>> start COLLECTED MATERIAL

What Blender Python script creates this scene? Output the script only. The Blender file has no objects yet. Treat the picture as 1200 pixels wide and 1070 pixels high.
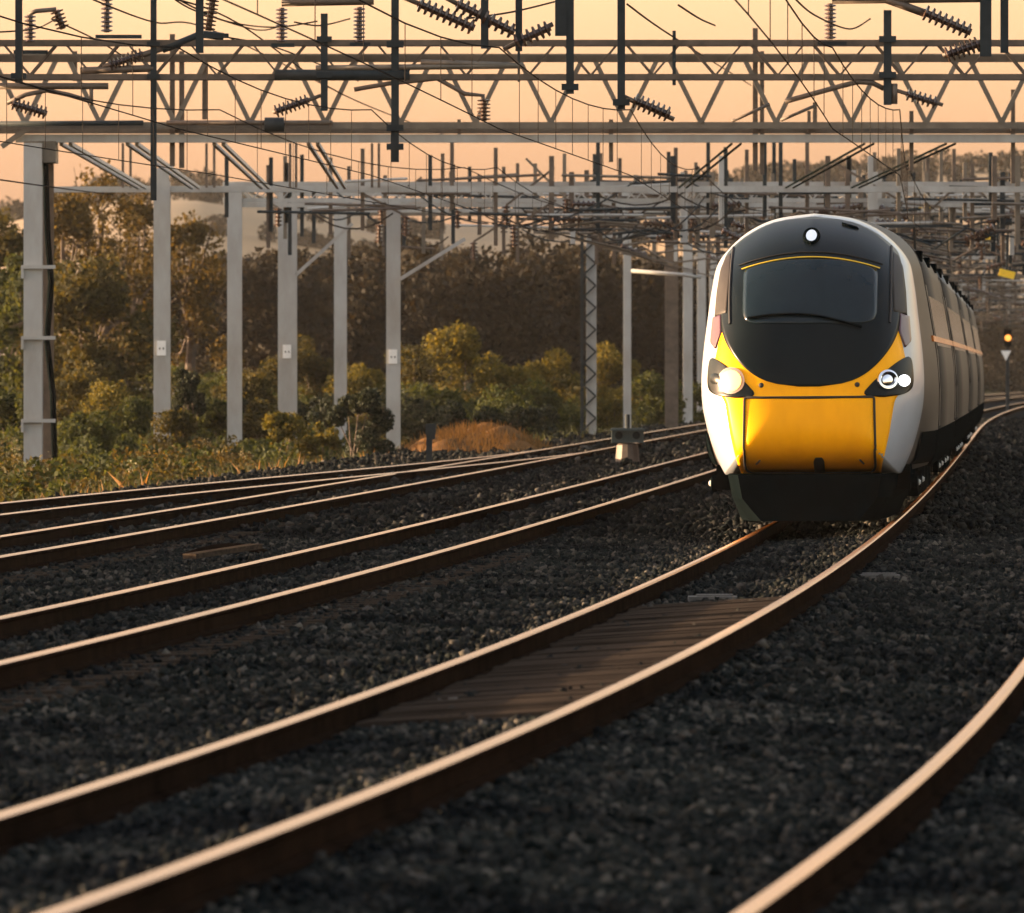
import bpy, math, random
import numpy as np
from mathutils import Vector, Matrix
R = math.radians
rnd = random.Random(7)
rng = np.random.default_rng(11)
sc = bpy.context.scene
col = sc.collection
CAM_H = 1.78
FPX, CX, HY = 10000.0, 600.0, 434.0          # photograph: focal length in pixels, centre column, horizon row

def at(px, py, Y):
    """photo pixel + distance -> world point (used to survey where the real things stand)"""
    return Vector(((px - CX) * Y / FPX, Y, CAM_H - (py - HY) * Y / FPX))

# ------------------------------------------------------------------ materials
def mat(name, base, rough=0.6, metal=0.0, var=0.25, scale=3.0, col2=None, bump=0.0, bscale=30.0, coat=0.0, spec=0.5, stretch=None):
    m = bpy.data.materials.new(name); m.use_nodes = True
    nt = m.node_tree; nd = nt.nodes; lk = nt.links
    b = nd['Principled BSDF']
    b.inputs['Roughness'].default_value = rough; b.inputs['Metallic'].default_value = metal
    b.inputs['Coat Weight'].default_value = coat; b.inputs['Specular IOR Level'].default_value = spec
    tc = nd.new('ShaderNodeTexCoord'); mp = nd.new('ShaderNodeMapping')
    lk.new(tc.outputs['Object'], mp.inputs['Vector'])
    if stretch: mp.inputs['Scale'].default_value = stretch
    n = nd.new('ShaderNodeTexNoise'); n.inputs['Scale'].default_value = scale; n.inputs['Detail'].default_value = 6; n.inputs['Roughness'].default_value = .65
    lk.new(mp.outputs['Vector'], n.inputs['Vector'])
    r = nd.new('ShaderNodeValToRGB')
    c2 = col2 if col2 else tuple(max(0, c * (1 - var)) for c in base)
    c1 = base if col2 else tuple(min(1, c * (1 + var * .6)) for c in base)
    r.color_ramp.elements[0].color = (*c2, 1); r.color_ramp.elements[1].color = (*c1, 1)
    r.color_ramp.elements[0].position = .32; r.color_ramp.elements[1].position = .68
    lk.new(n.outputs['Fac'], r.inputs['Fac']); lk.new(r.outputs['Color'], b.inputs['Base Color'])
    if bump:
        n2 = nd.new('ShaderNodeTexNoise'); n2.inputs['Scale'].default_value = bscale; n2.inputs['Detail'].default_value = 5
        lk.new(mp.outputs['Vector'], n2.inputs['Vector'])
        bp = nd.new('ShaderNodeBump'); bp.inputs['Strength'].default_value = bump; bp.inputs['Distance'].default_value = .02
        lk.new(n2.outputs['Fac'], bp.inputs['Height']); lk.new(bp.outputs['Normal'], b.inputs['Normal'])
    return m

def emit(name, color, strength):
    m = bpy.data.materials.new(name); m.use_nodes = True
    b = m.node_tree.nodes['Principled BSDF']
    b.inputs['Base Color'].default_value = (.12, .12, .12, 1)
    b.inputs['Emission Color'].default_value = (*color, 1); b.inputs['Emission Strength'].default_value = strength
    return m

def leafmat(name, dark, light, trans=.45, tcol=None):
    """leaf-to-leaf colour variety, part of the light passes through the leaf"""
    m = bpy.data.materials.new(name); m.use_nodes = True
    nt = m.node_tree; nd = nt.nodes; lk = nt.links
    for x in list(nd): nd.remove(x)
    out = nd.new('ShaderNodeOutputMaterial'); mix = nd.new('ShaderNodeMixShader'); mix.inputs[0].default_value = trans
    d = nd.new('ShaderNodeBsdfPrincipled'); d.inputs['Roughness'].default_value = .75; d.inputs['Specular IOR Level'].default_value = .2
    t = nd.new('ShaderNodeBsdfTranslucent')
    g = nd.new('ShaderNodeNewGeometry'); tc = nd.new('ShaderNodeTexCoord')
    n = nd.new('ShaderNodeTexNoise'); n.inputs['Scale'].default_value = 1.1; n.inputs['Detail'].default_value = 3
    lk.new(tc.outputs['Object'], n.inputs['Vector'])
    a = nd.new('ShaderNodeMath'); a.operation = 'MULTIPLY_ADD'; a.inputs[1].default_value = .55
    lk.new(g.outputs['Random Per Island'], a.inputs[0])
    s = nd.new('ShaderNodeMath'); s.operation = 'MULTIPLY'; s.inputs[1].default_value = .5
    lk.new(n.outputs['Fac'], s.inputs[0]); lk.new(s.outputs[0], a.inputs[2])
    r = nd.new('ShaderNodeValToRGB'); r.color_ramp.elements[0].color = (*dark, 1); r.color_ramp.elements[1].color = (*light, 1)
    r.color_ramp.elements[0].position = .2; r.color_ramp.elements[1].position = .85
    lk.new(a.outputs[0], r.inputs['Fac']); lk.new(r.outputs['Color'], d.inputs['Base Color'])
    mu = nd.new('ShaderNodeMixRGB'); mu.blend_type = 'MULTIPLY'; mu.inputs[0].default_value = 1
    mu.inputs[2].default_value = (*(tcol or (1.5, 1.25, .6)), 1)
    lk.new(r.outputs['Color'], mu.inputs[1]); lk.new(mu.outputs[0], t.inputs['Color'])
    lk.new(d.outputs[0], mix.inputs[1]); lk.new(t.outputs[0], mix.inputs[2]); lk.new(mix.outputs[0], out.inputs['Surface'])
    return m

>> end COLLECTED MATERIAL

#### [TASK DESCRIPTION]
Find the lines containing "pixels" and list every one of them.

#### [SOLUTION FOR THIS TASK]
What Blender Python script creates this scene? Output the script only. The Blender file has no objects yet. Treat the picture as 1200 pixels wide and 1070 pixels high.
FPX, CX, HY = 10000.0, 600.0, 434.0          # photograph: focal length in pixels, centre column, horizon row